## What the exercise asks
Print the data that follows exactly.

[start of Available data]

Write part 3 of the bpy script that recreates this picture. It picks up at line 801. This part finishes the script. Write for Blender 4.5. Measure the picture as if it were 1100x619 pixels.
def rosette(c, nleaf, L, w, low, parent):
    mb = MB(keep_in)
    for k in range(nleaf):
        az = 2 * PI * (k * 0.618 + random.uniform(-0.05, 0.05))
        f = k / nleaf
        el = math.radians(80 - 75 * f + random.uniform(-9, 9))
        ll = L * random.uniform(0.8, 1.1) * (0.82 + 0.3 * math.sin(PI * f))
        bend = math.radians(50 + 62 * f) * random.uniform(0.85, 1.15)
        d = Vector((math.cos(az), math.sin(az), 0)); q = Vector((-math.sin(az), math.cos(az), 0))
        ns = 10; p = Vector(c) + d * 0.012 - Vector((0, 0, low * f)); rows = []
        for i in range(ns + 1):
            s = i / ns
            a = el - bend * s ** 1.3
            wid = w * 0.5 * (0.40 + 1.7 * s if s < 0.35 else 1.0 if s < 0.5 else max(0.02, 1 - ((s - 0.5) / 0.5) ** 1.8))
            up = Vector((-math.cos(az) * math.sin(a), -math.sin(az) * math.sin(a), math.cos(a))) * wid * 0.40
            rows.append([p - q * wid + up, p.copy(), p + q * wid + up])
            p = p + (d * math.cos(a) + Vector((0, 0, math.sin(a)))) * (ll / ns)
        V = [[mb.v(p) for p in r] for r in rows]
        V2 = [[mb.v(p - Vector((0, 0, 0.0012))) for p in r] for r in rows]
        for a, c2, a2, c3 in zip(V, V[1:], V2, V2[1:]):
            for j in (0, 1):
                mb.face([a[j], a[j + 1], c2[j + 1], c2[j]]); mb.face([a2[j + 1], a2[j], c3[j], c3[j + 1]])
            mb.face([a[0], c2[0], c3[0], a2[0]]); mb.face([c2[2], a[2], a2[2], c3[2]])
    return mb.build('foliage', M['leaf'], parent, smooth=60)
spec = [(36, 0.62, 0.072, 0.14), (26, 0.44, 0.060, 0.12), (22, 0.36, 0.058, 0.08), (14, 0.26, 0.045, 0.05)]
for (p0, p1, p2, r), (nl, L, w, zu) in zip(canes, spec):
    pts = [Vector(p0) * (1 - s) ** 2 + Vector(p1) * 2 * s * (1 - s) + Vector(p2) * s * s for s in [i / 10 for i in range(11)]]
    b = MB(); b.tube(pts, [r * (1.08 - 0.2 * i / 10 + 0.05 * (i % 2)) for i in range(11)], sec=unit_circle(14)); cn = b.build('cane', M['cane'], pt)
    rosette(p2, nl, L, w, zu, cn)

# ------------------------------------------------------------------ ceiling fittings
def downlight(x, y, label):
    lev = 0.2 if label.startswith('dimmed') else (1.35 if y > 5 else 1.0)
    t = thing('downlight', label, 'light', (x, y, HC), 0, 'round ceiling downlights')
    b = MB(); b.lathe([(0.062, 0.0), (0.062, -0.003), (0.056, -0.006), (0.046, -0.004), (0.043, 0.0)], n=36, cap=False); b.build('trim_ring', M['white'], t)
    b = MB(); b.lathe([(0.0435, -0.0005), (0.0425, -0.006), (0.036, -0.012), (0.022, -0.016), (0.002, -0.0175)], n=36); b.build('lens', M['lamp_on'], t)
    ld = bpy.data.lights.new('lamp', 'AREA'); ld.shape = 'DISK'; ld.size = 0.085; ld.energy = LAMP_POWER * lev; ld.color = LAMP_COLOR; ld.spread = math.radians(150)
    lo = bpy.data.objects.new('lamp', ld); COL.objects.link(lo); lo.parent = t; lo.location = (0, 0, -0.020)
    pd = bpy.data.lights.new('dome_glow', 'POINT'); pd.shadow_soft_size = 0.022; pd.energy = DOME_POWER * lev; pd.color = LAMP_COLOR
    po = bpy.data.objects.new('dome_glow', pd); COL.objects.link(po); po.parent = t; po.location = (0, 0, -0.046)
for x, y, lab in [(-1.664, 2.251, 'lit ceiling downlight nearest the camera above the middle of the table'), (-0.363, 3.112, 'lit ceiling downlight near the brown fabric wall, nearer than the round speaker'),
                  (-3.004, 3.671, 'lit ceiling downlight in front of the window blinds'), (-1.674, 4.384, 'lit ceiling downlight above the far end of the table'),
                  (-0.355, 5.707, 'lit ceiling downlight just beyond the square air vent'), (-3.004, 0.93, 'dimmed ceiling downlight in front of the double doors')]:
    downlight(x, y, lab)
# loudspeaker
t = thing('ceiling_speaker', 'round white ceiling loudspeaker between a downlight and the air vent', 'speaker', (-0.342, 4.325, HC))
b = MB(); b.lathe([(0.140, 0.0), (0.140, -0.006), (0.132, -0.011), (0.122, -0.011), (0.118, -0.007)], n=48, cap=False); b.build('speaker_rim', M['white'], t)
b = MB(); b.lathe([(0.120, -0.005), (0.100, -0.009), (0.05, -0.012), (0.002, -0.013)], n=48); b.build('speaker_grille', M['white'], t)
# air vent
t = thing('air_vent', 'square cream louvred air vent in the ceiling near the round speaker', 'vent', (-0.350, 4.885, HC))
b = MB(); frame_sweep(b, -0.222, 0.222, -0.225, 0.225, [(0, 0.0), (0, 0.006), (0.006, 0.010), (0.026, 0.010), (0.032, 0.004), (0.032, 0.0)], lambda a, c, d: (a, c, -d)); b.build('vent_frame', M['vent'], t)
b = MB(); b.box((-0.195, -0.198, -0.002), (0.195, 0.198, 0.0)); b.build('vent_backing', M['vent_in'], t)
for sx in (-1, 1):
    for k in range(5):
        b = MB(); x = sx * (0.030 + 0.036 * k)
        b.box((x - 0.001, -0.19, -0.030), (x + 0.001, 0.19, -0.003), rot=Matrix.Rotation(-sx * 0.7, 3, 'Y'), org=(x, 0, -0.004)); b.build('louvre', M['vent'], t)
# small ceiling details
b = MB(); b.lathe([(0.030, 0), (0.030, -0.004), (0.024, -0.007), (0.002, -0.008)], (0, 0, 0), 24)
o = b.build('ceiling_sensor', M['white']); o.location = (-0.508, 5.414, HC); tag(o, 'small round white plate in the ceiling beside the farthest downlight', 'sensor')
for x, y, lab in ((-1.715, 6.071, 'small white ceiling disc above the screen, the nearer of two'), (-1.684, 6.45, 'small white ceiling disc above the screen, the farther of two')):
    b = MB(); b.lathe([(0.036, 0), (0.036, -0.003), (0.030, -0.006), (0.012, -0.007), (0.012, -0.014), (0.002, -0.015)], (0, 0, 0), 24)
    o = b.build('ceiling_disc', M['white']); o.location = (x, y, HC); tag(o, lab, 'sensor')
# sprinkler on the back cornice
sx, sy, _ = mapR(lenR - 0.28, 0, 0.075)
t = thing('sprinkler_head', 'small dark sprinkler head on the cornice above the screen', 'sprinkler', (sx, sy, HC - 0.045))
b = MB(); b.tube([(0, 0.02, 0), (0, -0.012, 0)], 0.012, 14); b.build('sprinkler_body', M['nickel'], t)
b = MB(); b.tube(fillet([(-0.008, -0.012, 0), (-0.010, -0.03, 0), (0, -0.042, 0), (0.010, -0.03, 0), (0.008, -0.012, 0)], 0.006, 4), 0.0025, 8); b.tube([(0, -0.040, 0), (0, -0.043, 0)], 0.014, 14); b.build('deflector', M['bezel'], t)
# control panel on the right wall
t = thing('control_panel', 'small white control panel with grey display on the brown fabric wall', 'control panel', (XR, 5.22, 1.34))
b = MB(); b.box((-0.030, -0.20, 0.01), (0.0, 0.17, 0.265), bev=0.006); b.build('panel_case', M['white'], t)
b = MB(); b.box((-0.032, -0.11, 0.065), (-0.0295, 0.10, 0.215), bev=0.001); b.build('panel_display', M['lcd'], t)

[end of Available data]

## Output for this task
Write part 3 of the bpy script that recreates this picture. It picks up at line 801. This part finishes the script. Write for Blender 4.5. Measure the picture as if it were 1100x619 pixels.
def rosette(c, nleaf, L, w, low, parent):
    mb = MB(keep_in)
    for k in range(nleaf):
        az = 2 * PI * (k * 0.618 + random.uniform(-0.05, 0.05))
        f = k / nleaf
        el = math.radians(80 - 75 * f + random.uniform(-9, 9))
        ll = L * random.uniform(0.8, 1.1) * (0.82 + 0.3 * math.sin(PI * f))
        bend = math.radians(50 + 62 * f) * random.uniform(0.85, 1.15)
        d = Vector((math.cos(az), math.sin(az), 0)); q = Vector((-math.sin(az), math.cos(az), 0))
        ns = 10; p = Vector(c) + d * 0.012 - Vector((0, 0, low * f)); rows = []
        for i in range(ns + 1):
            s = i / ns
            a = el - bend * s ** 1.3
            wid = w * 0.5 * (0.40 + 1.7 * s if s < 0.35 else 1.0 if s < 0.5 else max(0.02, 1 - ((s - 0.5) / 0.5) ** 1.8))
            up = Vector((-math.cos(az) * math.sin(a), -math.sin(az) * math.sin(a), math.cos(a))) * wid * 0.40
            rows.append([p - q * wid + up, p.copy(), p + q * wid + up])
            p = p + (d * math.cos(a) + Vector((0, 0, math.sin(a)))) * (ll / ns)
        V = [[mb.v(p) for p in r] for r in rows]
        V2 = [[mb.v(p - Vector((0, 0, 0.0012))) for p in r] for r in rows]
        for a, c2, a2, c3 in zip(V, V[1:], V2, V2[1:]):
            for j in (0, 1):
                mb.face([a[j], a[j + 1], c2[j + 1], c2[j]]); mb.face([a2[j + 1], a2[j], c3[j], c3[j + 1]])
            mb.face([a[0], c2[0], c3[0], a2[0]]); mb.face([c2[2], a[2], a2[2], c3[2]])
    return mb.build('foliage', M['leaf'], parent, smooth=60)
spec = [(36, 0.62, 0.072, 0.14), (26, 0.44, 0.060, 0.12), (22, 0.36, 0.058, 0.08), (14, 0.26, 0.045, 0.05)]
for (p0, p1, p2, r), (nl, L, w, zu) in zip(canes, spec):
    pts = [Vector(p0) * (1 - s) ** 2 + Vector(p1) * 2 * s * (1 - s) + Vector(p2) * s * s for s in [i / 10 for i in range(11)]]
    b = MB(); b.tube(pts, [r * (1.08 - 0.2 * i / 10 + 0.05 * (i % 2)) for i in range(11)], sec=unit_circle(14)); cn = b.build('cane', M['cane'], pt)
    rosette(p2, nl, L, w, zu, cn)

# ------------------------------------------------------------------ ceiling fittings
def downlight(x, y, label):
    lev = 0.2 if label.startswith('dimmed') else (1.35 if y > 5 else 1.0)
    t = thing('downlight', label, 'light', (x, y, HC), 0, 'round ceiling downlights')
    b = MB(); b.lathe([(0.062, 0.0), (0.062, -0.003), (0.056, -0.006), (0.046, -0.004), (0.043, 0.0)], n=36, cap=False); b.build('trim_ring', M['white'], t)
    b = MB(); b.lathe([(0.0435, -0.0005), (0.0425, -0.006), (0.036, -0.012), (0.022, -0.016), (0.002, -0.0175)], n=36); b.build('lens', M['lamp_on'], t)
    ld = bpy.data.lights.new('lamp', 'AREA'); ld.shape = 'DISK'; ld.size = 0.085; ld.energy = LAMP_POWER * lev; ld.color = LAMP_COLOR; ld.spread = math.radians(150)
    lo = bpy.data.objects.new('lamp', ld); COL.objects.link(lo); lo.parent = t; lo.location = (0, 0, -0.020)
    pd = bpy.data.lights.new('dome_glow', 'POINT'); pd.shadow_soft_size = 0.022; pd.energy = DOME_POWER * lev; pd.color = LAMP_COLOR
    po = bpy.data.objects.new('dome_glow', pd); COL.objects.link(po); po.parent = t; po.location = (0, 0, -0.046)
for x, y, lab in [(-1.664, 2.251, 'lit ceiling downlight nearest the camera above the middle of the table'), (-0.363, 3.112, 'lit ceiling downlight near the brown fabric wall, nearer than the round speaker'),
                  (-3.004, 3.671, 'lit ceiling downlight in front of the window blinds'), (-1.674, 4.384, 'lit ceiling downlight above the far end of the table'),
                  (-0.355, 5.707, 'lit ceiling downlight just beyond the square air vent'), (-3.004, 0.93, 'dimmed ceiling downlight in front of the double doors')]:
    downlight(x, y, lab)
# loudspeaker
t = thing('ceiling_speaker', 'round white ceiling loudspeaker between a downlight and the air vent', 'speaker', (-0.342, 4.325, HC))
b = MB(); b.lathe([(0.140, 0.0), (0.140, -0.006), (0.132, -0.011), (0.122, -0.011), (0.118, -0.007)], n=48, cap=False); b.build('speaker_rim', M['white'], t)
b = MB(); b.lathe([(0.120, -0.005), (0.100, -0.009), (0.05, -0.012), (0.002, -0.013)], n=48); b.build('speaker_grille', M['white'], t)
# air vent
t = thing('air_vent', 'square cream louvred air vent in the ceiling near the round speaker', 'vent', (-0.350, 4.885, HC))
b = MB(); frame_sweep(b, -0.222, 0.222, -0.225, 0.225, [(0, 0.0), (0, 0.006), (0.006, 0.010), (0.026, 0.010), (0.032, 0.004), (0.032, 0.0)], lambda a, c, d: (a, c, -d)); b.build('vent_frame', M['vent'], t)
b = MB(); b.box((-0.195, -0.198, -0.002), (0.195, 0.198, 0.0)); b.build('vent_backing', M['vent_in'], t)
for sx in (-1, 1):
    for k in range(5):
        b = MB(); x = sx * (0.030 + 0.036 * k)
        b.box((x - 0.001, -0.19, -0.030), (x + 0.001, 0.19, -0.003), rot=Matrix.Rotation(-sx * 0.7, 3, 'Y'), org=(x, 0, -0.004)); b.build('louvre', M['vent'], t)
# small ceiling details
b = MB(); b.lathe([(0.030, 0), (0.030, -0.004), (0.024, -0.007), (0.002, -0.008)], (0, 0, 0), 24)
o = b.build('ceiling_sensor', M['white']); o.location = (-0.508, 5.414, HC); tag(o, 'small round white plate in the ceiling beside the farthest downlight', 'sensor')
for x, y, lab in ((-1.715, 6.071, 'small white ceiling disc above the screen, the nearer of two'), (-1.684, 6.45, 'small white ceiling disc above the screen, the farther of two')):
    b = MB(); b.lathe([(0.036, 0), (0.036, -0.003), (0.030, -0.006), (0.012, -0.007), (0.012, -0.014), (0.002, -0.015)], (0, 0, 0), 24)
    o = b.build('ceiling_disc', M['white']); o.location = (x, y, HC); tag(o, lab, 'sensor')
# sprinkler on the back cornice
sx, sy, _ = mapR(lenR - 0.28, 0, 0.075)
t = thing('sprinkler_head', 'small dark sprinkler head on the cornice above the screen', 'sprinkler', (sx, sy, HC - 0.045))
b = MB(); b.tube([(0, 0.02, 0), (0, -0.012, 0)], 0.012, 14); b.build('sprinkler_body', M['nickel'], t)
b = MB(); b.tube(fillet([(-0.008, -0.012, 0), (-0.010, -0.03, 0), (0, -0.042, 0), (0.010, -0.03, 0), (0.008, -0.012, 0)], 0.006, 4), 0.0025, 8); b.tube([(0, -0.040, 0), (0, -0.043, 0)], 0.014, 14); b.build('deflector', M['bezel'], t)
# control panel on the right wall
t = thing('control_panel', 'small white control panel with grey display on the brown fabric wall', 'control panel', (XR, 5.22, 1.34))
b = MB(); b.box((-0.030, -0.20, 0.01), (0.0, 0.17, 0.265), bev=0.006); b.build('panel_case', M['white'], t)
b = MB(); b.box((-0.032, -0.11, 0.065), (-0.0295, 0.10, 0.215), bev=0.001); b.build('panel_display', M['lcd'], t)